On the surface, I have 57 total work days, or 11 weeks, until my retirement date. I don't work Mondays, so do the subtraction and we have 46 days. Now let's figure in the new twist. They want to throw me a retirement party on Sunday, May 22.
You know that after the party, I will not go back into the office.
So do the subtraction and we have 39 days, less one Friday when a friend is coming into town for one day and I'm spending it with her. So we're left with 38 working days.
Thirty-eight working days.
Thirty-eight days I'm not looking forward to.
Thirty-eight bittersweet days.
I'm excited and sad, contented and regretful, all at the same time. For such a long time, I thought all I'd feel is relief. There is some of that - I'm sure I'll be relieved when I walk out of that party. And my conscience will be clear. I've done the very best I know how to do.
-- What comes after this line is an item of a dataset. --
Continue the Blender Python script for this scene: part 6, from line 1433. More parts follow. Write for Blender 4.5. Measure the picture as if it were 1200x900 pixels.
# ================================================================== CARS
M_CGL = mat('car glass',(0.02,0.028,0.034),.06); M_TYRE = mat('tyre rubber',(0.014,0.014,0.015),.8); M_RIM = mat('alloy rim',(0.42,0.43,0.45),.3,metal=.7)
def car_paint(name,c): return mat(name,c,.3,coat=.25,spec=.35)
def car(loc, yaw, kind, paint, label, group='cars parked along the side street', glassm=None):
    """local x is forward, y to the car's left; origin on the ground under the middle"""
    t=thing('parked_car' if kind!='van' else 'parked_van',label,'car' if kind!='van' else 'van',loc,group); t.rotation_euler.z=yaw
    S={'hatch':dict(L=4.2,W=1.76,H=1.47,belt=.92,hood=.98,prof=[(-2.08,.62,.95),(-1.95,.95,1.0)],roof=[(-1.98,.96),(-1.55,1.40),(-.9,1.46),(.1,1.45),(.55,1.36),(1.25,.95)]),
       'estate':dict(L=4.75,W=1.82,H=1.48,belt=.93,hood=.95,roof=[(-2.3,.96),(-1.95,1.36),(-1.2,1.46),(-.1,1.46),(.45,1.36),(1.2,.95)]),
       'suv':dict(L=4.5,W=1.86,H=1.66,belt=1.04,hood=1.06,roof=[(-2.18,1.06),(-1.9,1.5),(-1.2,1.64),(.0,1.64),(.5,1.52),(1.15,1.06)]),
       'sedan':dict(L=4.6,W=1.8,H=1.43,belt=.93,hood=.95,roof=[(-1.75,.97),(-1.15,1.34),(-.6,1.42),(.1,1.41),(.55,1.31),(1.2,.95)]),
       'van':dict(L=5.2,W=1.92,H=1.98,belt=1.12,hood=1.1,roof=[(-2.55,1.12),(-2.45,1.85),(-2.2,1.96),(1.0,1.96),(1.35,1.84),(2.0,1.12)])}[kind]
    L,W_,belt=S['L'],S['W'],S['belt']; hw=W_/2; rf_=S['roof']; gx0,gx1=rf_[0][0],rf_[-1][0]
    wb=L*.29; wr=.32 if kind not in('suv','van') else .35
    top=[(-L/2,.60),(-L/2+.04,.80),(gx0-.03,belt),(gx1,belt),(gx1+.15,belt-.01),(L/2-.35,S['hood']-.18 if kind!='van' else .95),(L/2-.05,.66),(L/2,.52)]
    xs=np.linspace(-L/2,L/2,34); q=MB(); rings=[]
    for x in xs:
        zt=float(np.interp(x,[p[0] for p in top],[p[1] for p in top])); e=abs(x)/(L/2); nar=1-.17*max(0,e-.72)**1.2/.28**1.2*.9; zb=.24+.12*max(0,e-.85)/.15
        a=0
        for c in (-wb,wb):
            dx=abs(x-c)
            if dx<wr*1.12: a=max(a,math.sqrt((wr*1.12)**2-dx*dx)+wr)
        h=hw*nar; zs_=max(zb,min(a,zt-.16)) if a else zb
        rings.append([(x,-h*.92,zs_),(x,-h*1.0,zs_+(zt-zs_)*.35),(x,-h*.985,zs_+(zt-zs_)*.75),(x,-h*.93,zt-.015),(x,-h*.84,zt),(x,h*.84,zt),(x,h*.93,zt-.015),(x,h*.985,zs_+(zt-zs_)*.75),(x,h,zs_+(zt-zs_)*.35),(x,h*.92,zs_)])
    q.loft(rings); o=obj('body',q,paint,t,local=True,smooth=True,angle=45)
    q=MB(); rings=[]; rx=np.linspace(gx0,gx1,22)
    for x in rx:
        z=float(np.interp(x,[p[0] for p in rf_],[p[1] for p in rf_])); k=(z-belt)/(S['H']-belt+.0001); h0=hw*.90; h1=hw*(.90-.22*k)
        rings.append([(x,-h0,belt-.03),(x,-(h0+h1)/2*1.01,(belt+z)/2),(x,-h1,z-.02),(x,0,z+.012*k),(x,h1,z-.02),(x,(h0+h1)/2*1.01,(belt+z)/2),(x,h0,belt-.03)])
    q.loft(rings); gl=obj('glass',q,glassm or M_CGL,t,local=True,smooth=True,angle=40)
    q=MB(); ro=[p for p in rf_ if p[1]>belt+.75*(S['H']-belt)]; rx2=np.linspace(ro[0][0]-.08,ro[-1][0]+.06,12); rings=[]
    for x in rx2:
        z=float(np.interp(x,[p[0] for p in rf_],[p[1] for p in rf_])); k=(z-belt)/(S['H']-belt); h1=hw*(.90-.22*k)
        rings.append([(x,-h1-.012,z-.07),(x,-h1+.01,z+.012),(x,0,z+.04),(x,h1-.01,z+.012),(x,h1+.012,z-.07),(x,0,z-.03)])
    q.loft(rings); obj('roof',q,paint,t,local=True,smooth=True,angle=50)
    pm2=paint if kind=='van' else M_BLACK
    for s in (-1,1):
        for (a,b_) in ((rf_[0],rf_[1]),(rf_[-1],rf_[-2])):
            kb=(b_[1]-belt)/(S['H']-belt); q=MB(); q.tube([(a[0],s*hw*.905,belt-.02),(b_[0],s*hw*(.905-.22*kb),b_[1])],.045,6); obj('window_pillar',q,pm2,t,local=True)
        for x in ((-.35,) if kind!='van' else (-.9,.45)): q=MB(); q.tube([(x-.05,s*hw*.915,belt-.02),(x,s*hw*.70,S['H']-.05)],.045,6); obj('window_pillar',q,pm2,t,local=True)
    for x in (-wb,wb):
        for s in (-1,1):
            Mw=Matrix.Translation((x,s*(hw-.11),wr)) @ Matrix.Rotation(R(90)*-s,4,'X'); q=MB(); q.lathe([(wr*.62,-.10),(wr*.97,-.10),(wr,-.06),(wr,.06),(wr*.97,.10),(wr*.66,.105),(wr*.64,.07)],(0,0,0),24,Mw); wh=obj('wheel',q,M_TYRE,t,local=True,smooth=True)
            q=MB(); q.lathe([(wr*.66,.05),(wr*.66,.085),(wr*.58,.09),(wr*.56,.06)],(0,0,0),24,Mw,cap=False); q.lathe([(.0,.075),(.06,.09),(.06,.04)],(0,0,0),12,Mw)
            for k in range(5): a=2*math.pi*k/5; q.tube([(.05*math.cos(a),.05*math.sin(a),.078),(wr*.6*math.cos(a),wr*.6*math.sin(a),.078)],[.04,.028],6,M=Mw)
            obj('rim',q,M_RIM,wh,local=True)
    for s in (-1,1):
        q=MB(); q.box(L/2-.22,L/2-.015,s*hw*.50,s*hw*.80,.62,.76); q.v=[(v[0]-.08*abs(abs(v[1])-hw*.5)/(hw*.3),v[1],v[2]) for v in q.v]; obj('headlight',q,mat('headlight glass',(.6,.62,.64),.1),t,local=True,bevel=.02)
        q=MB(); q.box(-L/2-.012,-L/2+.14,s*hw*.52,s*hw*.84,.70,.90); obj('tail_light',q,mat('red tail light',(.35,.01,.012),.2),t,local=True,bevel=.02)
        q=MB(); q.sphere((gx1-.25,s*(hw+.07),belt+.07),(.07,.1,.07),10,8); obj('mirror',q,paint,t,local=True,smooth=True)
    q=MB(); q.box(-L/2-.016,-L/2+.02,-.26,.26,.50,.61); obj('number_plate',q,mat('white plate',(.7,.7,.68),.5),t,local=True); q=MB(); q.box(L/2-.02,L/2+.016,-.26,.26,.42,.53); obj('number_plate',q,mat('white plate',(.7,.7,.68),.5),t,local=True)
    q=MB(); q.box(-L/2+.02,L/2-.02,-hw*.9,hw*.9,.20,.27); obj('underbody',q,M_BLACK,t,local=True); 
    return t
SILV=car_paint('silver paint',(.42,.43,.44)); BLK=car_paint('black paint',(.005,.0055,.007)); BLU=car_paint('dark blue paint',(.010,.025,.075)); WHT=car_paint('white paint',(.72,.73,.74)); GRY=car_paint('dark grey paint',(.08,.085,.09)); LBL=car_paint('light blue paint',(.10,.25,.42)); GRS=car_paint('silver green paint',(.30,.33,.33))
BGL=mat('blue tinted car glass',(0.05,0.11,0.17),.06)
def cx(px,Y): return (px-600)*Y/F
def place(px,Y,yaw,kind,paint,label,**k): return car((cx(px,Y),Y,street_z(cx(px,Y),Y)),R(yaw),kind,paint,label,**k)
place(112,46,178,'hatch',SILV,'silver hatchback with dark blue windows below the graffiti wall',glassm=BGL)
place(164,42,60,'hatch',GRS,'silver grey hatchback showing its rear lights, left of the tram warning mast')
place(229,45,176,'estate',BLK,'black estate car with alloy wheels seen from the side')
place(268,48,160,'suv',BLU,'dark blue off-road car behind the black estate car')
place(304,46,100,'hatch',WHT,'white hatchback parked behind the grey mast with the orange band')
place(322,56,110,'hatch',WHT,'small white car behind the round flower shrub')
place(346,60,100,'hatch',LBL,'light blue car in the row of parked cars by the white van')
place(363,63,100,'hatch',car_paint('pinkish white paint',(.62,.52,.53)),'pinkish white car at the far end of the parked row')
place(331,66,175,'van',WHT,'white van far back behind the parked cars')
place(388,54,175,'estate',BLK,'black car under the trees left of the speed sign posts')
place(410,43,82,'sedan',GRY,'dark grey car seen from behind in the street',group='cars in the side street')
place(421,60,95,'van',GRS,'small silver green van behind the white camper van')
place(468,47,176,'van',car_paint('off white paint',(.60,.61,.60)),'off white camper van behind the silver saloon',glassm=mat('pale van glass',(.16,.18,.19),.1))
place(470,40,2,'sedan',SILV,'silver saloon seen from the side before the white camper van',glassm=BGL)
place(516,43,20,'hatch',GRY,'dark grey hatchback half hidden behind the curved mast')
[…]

But maybe the most surprising thing is how worried I am about spending 24/7 with the Man of the Manor. Yes, me and the spousal unit have some different ideas on what MY retirement should look like. I'm sure it will work out. If he annoys me, I can call Deuce and take off for the woods where the man can't follow us. That may seem like a cold thing to do to a disabled person, but it's not if he drives me to it.
I'm a fan of making lists. I may not follow them with strict adherence, but a list is part of my thinking process. It's putting my thoughts and ideas down so I don't forget them. There is value in that. Does it matter that items on Monday's list don't happen until Thursday? Probably not. The Monday critical items will likely be done first and what falls to the wayside are just notions. I can deal with that.
So I think I'm off to make a list of ideas for the Summer of '22. Maybe I'll jot down a few things and then engage the spousal unit and see if he has any different ones. We can then "discuss" them. It should make for an interesting afternoon.